====== Rows
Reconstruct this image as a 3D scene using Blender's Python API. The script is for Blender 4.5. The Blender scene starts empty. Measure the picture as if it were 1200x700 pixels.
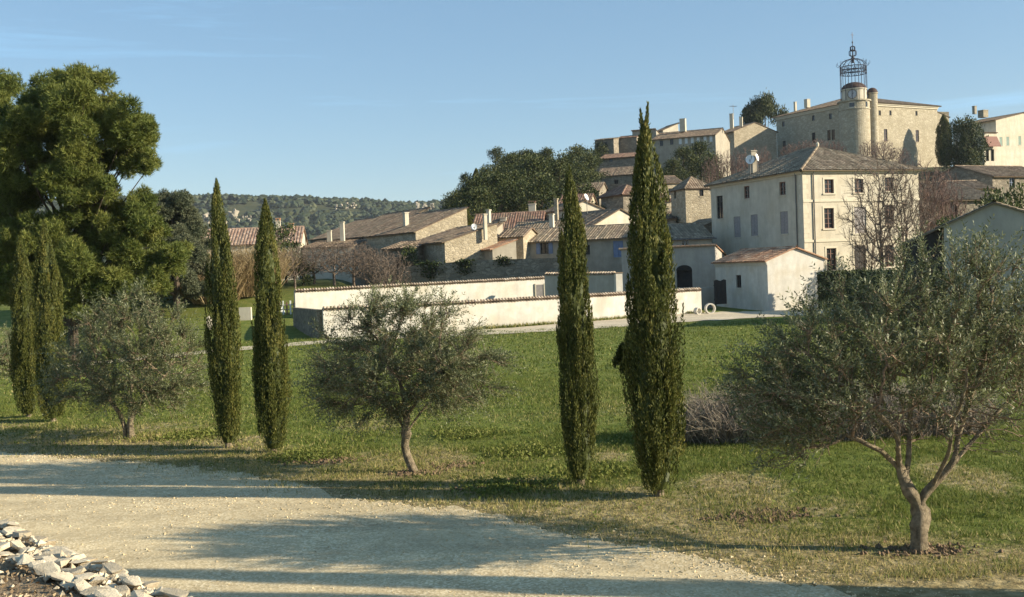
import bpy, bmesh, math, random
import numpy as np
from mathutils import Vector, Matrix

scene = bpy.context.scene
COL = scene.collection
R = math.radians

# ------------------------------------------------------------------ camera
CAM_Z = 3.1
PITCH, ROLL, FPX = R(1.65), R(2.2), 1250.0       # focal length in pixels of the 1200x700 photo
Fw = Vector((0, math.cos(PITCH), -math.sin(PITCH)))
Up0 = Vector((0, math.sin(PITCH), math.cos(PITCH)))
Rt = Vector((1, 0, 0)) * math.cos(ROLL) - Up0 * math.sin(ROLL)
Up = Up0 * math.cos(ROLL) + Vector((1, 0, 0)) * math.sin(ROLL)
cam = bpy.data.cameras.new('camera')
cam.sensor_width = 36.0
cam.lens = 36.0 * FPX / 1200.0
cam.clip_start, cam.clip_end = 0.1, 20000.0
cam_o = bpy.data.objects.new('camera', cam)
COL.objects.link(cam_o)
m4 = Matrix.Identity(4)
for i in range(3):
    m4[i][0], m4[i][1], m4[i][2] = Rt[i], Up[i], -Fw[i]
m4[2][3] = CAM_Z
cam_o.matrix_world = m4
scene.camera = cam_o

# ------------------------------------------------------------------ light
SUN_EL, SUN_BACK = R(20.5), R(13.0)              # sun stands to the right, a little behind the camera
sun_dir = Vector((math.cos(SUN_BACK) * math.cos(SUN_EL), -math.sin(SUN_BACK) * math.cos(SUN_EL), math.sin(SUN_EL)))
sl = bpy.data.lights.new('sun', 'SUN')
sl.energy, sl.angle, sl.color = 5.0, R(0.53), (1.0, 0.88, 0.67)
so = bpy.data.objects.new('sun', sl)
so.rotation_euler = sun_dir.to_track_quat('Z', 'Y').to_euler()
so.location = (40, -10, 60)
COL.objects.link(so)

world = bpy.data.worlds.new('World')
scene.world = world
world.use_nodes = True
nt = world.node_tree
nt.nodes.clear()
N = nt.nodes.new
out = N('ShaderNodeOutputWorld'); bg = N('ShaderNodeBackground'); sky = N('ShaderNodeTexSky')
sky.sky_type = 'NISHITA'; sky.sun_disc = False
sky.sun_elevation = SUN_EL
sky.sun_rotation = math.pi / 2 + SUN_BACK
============
====== Rows
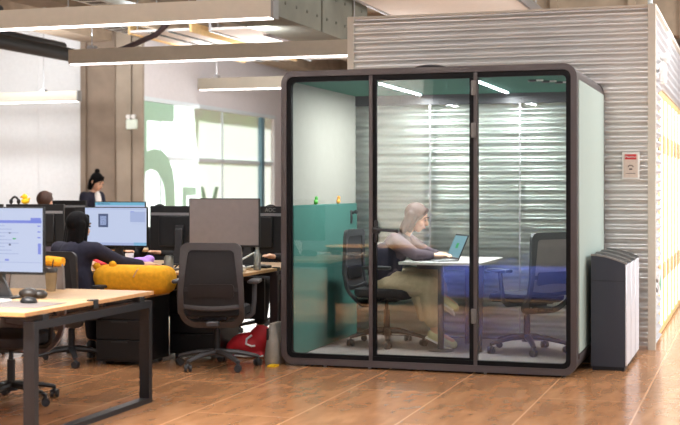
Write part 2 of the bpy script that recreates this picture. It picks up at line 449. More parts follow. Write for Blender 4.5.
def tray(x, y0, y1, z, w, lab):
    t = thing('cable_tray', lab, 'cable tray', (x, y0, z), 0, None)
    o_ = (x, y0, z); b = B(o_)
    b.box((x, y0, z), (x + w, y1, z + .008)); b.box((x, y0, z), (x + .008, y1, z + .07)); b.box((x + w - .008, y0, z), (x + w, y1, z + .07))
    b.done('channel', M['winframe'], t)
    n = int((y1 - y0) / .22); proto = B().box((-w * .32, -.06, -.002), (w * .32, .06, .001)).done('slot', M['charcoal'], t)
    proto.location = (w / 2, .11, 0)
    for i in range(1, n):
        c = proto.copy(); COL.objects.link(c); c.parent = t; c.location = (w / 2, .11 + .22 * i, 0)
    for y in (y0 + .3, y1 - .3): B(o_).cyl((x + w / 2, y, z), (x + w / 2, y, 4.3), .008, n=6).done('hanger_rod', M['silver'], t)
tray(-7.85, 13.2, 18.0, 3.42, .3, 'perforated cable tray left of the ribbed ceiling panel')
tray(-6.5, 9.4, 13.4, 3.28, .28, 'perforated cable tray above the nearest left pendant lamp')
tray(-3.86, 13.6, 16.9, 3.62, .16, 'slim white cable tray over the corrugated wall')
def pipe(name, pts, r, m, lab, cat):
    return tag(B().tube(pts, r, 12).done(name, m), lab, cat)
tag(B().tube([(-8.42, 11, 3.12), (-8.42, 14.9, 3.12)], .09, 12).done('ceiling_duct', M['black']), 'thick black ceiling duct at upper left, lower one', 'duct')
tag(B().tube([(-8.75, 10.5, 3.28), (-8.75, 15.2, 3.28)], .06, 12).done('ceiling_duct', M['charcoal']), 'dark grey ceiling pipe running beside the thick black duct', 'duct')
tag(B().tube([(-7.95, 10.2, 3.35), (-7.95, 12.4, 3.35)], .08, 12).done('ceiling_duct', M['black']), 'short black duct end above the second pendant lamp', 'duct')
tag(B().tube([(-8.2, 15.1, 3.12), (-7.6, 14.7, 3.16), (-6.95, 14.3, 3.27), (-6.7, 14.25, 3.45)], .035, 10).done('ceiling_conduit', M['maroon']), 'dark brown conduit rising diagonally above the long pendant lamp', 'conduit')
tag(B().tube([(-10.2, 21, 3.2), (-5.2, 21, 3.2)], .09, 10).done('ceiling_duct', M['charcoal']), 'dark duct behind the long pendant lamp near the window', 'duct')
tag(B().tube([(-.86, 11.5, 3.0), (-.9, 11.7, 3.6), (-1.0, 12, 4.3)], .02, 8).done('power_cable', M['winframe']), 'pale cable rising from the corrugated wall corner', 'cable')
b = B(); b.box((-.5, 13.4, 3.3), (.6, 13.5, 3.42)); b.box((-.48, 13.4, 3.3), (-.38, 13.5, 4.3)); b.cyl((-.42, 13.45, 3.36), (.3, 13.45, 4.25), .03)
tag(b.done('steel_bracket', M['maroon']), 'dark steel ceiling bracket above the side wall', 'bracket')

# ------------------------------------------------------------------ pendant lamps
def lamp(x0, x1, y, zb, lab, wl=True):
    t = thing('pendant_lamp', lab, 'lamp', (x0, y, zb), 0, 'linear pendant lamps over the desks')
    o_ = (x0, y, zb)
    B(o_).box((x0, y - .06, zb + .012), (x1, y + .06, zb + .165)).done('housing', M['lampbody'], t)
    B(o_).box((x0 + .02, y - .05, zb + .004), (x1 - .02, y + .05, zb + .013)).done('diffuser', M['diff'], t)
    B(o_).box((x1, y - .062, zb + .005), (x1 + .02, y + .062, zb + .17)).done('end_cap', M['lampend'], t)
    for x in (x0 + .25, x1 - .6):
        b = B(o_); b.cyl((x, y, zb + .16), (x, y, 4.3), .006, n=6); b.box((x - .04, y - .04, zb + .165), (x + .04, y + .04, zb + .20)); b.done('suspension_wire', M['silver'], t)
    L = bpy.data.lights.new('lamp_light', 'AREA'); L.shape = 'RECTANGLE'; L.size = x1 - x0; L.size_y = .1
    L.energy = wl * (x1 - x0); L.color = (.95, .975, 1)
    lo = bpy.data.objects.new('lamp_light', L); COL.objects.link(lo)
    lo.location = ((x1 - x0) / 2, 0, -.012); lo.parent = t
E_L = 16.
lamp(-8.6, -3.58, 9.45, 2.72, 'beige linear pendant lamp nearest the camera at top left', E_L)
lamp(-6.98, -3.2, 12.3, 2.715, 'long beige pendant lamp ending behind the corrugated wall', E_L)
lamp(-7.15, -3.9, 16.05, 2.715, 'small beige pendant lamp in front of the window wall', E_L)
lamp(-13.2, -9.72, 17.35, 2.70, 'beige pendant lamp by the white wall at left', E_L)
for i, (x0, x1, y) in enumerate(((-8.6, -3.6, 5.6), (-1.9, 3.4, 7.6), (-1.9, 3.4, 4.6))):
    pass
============
Reproduce the lines above starting at the one with "Reconstruct this image" and ending at the one with "R = math.radians", both included, exactly and with no pictures.

Reconstruct this image as a 3D scene using Blender's Python API. The script is for Blender 4.5. The Blender scene starts empty. Measure the picture as if it were 1200x700 pixels.
import bpy, bmesh, math, random
import numpy as np
from mathutils import Vector, Matrix

scene = bpy.context.scene
COL = scene.collection
R = math.radians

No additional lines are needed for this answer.